È ormai chiaro che il federalismo fiscale non porterà a nessun cambiamento rilevante. Il problema centrale che andava risolto era duplice: da un lato occorreva garantire agli enti locali risorse certe e stabilite con anticipo, in termini di trasferimenti e di basi imponibili; dall'altro era necessario porre fine al sistema di ricontrattazione endemica che ormai da tempo caratterizza la finanza locale, prevedendo misure drastiche ed efficaci contro gli enti locali incapaci di pareggiare i propri bilanci.
Nulla del genere appare nei decreti attuativi. Viene mantenuto il sistema della determinazione discrezionale ed ex post delle variabili chiave per la determinazione delle risorse: questo vale per la compartecipazione all'IVA, per l'aliquota base dell'addizionale IRPEF e varrà ancor di più per la determinazione di costi e fabbisogni standard. A questo punto infatti credo si sia capito che le procedure di determinazione dei costi e fabbisogni standard, indipendentemente dalla professionalità con cui verranno eseguite, saranno poi soggette alle opportune ''interpretazioni politiche''. E se questo non bastasse sono previsti interventi discrezionali sul (lunghissimo) percorso di convergenza tra spese storiche e spese standard.

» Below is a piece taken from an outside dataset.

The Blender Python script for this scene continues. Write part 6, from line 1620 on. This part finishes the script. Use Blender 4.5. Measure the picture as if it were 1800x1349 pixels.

Il dibattito avvenuto nei due anni che ormai ci separano dall'approvazione della legge 42/2009 è stato abbastanza scoraggiante. Gli enti locali hanno prevalentemente giocato sulla difensiva, guardando soprattutto al breve periodo e cercando di garantirsi le risorse per operare. Atteggiamento miope ma tutto sommato comprensibile, dato che il governo è più di una volta intervenuto in modo irrazionale e con tagli indiscriminati. Da parte delle forze governative è mancata qualunque leadership e qualunque visione d'insieme sulla riforma. In tal modo l'unica cosa che si è stati in grado di produrre è uno scadente compromesso al ribasso che fa poco più che riproporre le pratiche passate.
Due anni buttati via. Forse un giorno qualcuno rimetterà mano in modo sensato a questa materia cercando soluzioni che vadano al di là del populismo spicciolo e della difesa della casta. Ma al momento tale giorno appare molto, molto lontano.
Molto interessante. Non mi aspettavo nulla di diverso dalla nostra classe politica. Un possible typo
Inferiore o superiore?
E' giusto "inferiore" come scritto, la frase va letta nel contesto. Una prima versione delle norme sul federalismo fiscale regionale avrebbe escluso dagli aumenti del contributo IRPEF regionale i redditi imponibili dei primi due scaglioni, ma solo se dipendenti e pensionati. Quindi avrebbero pagato tutti i redditi imponibili superiori ai due scaglioni _e_ tutti gli autonomi con redditi imponibili entro i due primi scaglioni.